*What this task involves:* Check every line of the data below for the string "Blender", and copy the ones that hold it.

-- Dataset excerpts start --

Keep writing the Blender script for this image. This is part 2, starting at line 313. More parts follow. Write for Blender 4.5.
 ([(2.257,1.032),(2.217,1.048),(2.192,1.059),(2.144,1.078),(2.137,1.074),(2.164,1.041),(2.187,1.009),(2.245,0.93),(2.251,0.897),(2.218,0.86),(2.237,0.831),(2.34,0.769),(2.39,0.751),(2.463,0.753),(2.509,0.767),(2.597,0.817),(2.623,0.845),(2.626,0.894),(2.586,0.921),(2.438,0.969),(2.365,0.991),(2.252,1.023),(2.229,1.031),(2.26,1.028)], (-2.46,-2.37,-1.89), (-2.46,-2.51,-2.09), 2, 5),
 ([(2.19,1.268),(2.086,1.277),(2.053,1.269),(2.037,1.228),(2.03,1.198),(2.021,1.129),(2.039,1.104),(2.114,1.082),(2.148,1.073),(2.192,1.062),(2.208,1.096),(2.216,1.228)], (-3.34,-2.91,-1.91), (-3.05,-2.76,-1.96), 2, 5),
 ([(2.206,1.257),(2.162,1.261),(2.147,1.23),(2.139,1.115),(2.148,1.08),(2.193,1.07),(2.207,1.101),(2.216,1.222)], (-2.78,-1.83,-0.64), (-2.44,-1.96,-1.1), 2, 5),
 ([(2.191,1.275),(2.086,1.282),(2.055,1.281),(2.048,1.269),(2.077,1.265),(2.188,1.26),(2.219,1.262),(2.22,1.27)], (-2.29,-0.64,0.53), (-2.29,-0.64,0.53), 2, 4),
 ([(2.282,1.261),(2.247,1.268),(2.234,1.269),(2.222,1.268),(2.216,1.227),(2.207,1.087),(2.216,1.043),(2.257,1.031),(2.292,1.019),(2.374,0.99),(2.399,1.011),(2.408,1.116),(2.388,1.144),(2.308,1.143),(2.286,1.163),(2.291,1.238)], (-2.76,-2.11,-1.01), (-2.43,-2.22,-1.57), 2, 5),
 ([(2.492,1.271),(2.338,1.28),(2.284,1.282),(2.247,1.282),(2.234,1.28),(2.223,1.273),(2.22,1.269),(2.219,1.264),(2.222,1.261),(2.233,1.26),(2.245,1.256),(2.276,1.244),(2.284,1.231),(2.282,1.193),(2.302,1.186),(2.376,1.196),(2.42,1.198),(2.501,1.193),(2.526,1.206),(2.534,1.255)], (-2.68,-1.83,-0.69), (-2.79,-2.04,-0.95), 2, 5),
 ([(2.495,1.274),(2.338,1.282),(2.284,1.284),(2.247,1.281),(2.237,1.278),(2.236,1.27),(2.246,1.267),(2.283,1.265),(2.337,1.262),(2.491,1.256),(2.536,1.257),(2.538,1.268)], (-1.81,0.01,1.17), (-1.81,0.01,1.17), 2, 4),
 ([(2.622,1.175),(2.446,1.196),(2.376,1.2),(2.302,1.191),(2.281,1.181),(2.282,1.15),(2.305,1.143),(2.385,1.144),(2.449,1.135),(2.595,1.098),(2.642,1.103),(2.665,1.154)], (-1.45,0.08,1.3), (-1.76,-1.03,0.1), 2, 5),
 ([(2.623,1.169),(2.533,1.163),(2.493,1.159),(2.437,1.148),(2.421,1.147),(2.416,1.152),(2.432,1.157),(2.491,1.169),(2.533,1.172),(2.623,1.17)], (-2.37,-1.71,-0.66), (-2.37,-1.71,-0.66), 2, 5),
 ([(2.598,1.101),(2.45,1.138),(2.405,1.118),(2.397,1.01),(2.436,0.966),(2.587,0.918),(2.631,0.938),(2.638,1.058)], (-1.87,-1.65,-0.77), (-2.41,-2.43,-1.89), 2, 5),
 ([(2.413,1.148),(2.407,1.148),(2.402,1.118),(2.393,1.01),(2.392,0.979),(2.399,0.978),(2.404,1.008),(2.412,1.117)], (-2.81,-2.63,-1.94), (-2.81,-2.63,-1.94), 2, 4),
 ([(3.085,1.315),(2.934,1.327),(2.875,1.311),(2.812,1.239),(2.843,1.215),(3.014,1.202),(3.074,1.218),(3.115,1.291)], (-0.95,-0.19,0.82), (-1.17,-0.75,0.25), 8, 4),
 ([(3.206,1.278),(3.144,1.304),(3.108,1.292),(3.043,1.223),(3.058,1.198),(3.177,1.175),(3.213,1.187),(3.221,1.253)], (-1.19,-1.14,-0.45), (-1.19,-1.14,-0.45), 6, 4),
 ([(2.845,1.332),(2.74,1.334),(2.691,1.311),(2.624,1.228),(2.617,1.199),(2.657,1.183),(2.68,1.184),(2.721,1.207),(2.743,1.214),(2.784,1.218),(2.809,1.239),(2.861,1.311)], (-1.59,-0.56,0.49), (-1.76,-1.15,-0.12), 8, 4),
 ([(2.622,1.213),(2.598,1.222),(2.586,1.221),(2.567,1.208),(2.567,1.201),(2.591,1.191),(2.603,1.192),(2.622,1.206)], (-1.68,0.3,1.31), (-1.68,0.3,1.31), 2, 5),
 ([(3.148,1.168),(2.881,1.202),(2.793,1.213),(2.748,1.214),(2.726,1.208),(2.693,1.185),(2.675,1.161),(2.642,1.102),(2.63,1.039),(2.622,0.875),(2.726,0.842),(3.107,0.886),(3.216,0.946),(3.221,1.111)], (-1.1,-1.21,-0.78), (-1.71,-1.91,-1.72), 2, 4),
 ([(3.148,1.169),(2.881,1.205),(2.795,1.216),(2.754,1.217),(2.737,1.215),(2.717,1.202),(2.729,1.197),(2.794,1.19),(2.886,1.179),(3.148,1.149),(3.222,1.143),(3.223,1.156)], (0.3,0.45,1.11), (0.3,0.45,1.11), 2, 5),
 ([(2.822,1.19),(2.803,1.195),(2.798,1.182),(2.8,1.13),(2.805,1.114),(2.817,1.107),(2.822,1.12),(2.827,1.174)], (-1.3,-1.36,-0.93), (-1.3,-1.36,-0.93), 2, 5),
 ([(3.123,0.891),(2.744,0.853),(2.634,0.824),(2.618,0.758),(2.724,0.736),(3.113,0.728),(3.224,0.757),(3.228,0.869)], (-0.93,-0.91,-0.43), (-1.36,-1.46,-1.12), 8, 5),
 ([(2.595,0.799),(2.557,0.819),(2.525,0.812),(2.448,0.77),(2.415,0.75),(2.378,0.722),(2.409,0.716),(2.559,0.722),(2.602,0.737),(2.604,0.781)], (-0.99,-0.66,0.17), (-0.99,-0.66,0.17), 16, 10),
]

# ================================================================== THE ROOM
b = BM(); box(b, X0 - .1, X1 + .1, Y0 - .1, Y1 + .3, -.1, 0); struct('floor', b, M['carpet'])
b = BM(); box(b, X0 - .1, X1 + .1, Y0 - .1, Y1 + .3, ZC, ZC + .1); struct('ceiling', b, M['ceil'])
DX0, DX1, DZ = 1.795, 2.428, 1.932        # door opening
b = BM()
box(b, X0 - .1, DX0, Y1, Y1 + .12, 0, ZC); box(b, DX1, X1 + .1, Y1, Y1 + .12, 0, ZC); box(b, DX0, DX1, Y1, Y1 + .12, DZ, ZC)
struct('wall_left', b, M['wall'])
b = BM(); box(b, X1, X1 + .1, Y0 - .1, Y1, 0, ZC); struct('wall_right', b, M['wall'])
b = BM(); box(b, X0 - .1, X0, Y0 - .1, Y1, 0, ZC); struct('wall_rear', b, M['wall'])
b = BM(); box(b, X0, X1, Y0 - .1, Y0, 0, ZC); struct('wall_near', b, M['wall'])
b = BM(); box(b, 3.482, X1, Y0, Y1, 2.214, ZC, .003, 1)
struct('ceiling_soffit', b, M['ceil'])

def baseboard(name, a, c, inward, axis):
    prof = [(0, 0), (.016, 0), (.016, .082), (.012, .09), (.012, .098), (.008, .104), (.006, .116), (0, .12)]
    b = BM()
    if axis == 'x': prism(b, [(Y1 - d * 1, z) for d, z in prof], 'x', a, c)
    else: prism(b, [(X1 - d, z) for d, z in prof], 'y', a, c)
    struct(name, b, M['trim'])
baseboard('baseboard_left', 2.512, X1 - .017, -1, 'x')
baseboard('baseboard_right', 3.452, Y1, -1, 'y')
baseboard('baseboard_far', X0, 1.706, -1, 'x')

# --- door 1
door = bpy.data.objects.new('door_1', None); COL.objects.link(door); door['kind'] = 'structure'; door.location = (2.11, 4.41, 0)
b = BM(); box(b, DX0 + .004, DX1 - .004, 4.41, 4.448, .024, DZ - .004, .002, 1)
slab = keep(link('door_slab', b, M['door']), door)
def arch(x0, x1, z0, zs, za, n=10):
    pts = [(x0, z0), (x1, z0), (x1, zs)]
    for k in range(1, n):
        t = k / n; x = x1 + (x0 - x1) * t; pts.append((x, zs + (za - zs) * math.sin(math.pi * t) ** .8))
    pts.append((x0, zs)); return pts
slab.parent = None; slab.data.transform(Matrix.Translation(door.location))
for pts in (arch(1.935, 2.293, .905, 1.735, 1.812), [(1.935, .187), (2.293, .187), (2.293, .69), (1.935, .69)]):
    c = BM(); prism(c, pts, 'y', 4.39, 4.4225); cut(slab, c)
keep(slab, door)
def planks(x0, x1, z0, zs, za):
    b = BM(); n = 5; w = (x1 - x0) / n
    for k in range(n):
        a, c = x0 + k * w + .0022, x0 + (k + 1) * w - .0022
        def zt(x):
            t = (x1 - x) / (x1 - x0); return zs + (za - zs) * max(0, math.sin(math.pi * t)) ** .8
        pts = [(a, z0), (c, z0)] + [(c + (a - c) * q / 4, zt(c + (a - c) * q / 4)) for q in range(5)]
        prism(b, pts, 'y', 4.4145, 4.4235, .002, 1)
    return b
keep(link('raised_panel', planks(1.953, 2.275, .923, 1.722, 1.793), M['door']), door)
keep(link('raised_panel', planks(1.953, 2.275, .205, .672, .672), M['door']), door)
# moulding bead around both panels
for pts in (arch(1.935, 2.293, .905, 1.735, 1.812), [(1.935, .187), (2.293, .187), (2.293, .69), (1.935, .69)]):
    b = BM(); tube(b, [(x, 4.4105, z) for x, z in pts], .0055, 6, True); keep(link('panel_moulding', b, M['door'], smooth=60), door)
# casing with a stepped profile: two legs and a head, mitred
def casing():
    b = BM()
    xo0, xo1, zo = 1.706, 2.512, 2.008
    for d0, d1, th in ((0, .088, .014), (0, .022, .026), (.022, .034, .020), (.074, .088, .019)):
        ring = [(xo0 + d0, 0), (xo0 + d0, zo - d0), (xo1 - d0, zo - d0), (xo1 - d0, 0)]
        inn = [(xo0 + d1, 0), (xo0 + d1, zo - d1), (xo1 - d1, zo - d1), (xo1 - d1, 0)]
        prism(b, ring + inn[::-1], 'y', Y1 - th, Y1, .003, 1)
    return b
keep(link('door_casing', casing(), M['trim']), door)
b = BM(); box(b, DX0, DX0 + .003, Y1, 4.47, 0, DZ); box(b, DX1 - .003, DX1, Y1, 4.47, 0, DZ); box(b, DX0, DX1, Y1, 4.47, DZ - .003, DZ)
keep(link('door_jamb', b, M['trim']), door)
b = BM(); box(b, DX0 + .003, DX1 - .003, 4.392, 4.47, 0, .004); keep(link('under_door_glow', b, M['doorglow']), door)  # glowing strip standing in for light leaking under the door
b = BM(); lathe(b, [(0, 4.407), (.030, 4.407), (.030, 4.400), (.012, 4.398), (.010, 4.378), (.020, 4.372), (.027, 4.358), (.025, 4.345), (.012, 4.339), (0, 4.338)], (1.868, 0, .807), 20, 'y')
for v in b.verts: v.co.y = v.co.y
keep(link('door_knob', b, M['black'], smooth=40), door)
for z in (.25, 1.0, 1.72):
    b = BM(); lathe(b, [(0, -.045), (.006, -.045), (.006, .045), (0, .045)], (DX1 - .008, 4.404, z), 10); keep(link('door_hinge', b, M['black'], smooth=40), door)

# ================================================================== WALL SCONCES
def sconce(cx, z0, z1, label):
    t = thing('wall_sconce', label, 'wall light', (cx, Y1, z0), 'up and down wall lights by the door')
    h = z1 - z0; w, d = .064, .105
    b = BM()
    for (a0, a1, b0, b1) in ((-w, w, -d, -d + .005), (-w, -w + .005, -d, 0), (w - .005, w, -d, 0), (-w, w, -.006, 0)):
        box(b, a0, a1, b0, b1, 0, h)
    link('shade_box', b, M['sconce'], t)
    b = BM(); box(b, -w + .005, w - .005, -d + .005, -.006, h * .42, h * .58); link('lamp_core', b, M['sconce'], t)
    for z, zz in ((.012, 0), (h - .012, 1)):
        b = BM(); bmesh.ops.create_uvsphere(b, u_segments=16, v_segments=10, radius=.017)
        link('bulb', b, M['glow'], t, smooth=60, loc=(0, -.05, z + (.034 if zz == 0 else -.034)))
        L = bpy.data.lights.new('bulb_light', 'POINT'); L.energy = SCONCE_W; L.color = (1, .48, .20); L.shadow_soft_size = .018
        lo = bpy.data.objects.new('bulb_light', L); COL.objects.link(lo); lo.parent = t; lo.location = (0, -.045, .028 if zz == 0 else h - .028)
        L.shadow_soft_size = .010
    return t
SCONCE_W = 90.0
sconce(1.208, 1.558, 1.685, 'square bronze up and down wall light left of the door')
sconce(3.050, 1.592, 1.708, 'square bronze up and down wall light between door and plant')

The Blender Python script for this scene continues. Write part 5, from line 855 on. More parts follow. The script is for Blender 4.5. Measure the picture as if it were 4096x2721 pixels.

-- Dataset excerpts end --

*Solved problem:*
Keep writing the Blender script for this image. This is part 2, starting at line 313. More parts follow. Write for Blender 4.5.
The Blender Python script for this scene continues. Write part 5, from line 855 on. More parts follow. The script is for Blender 4.5. Measure the picture as if it were 4096x2721 pixels.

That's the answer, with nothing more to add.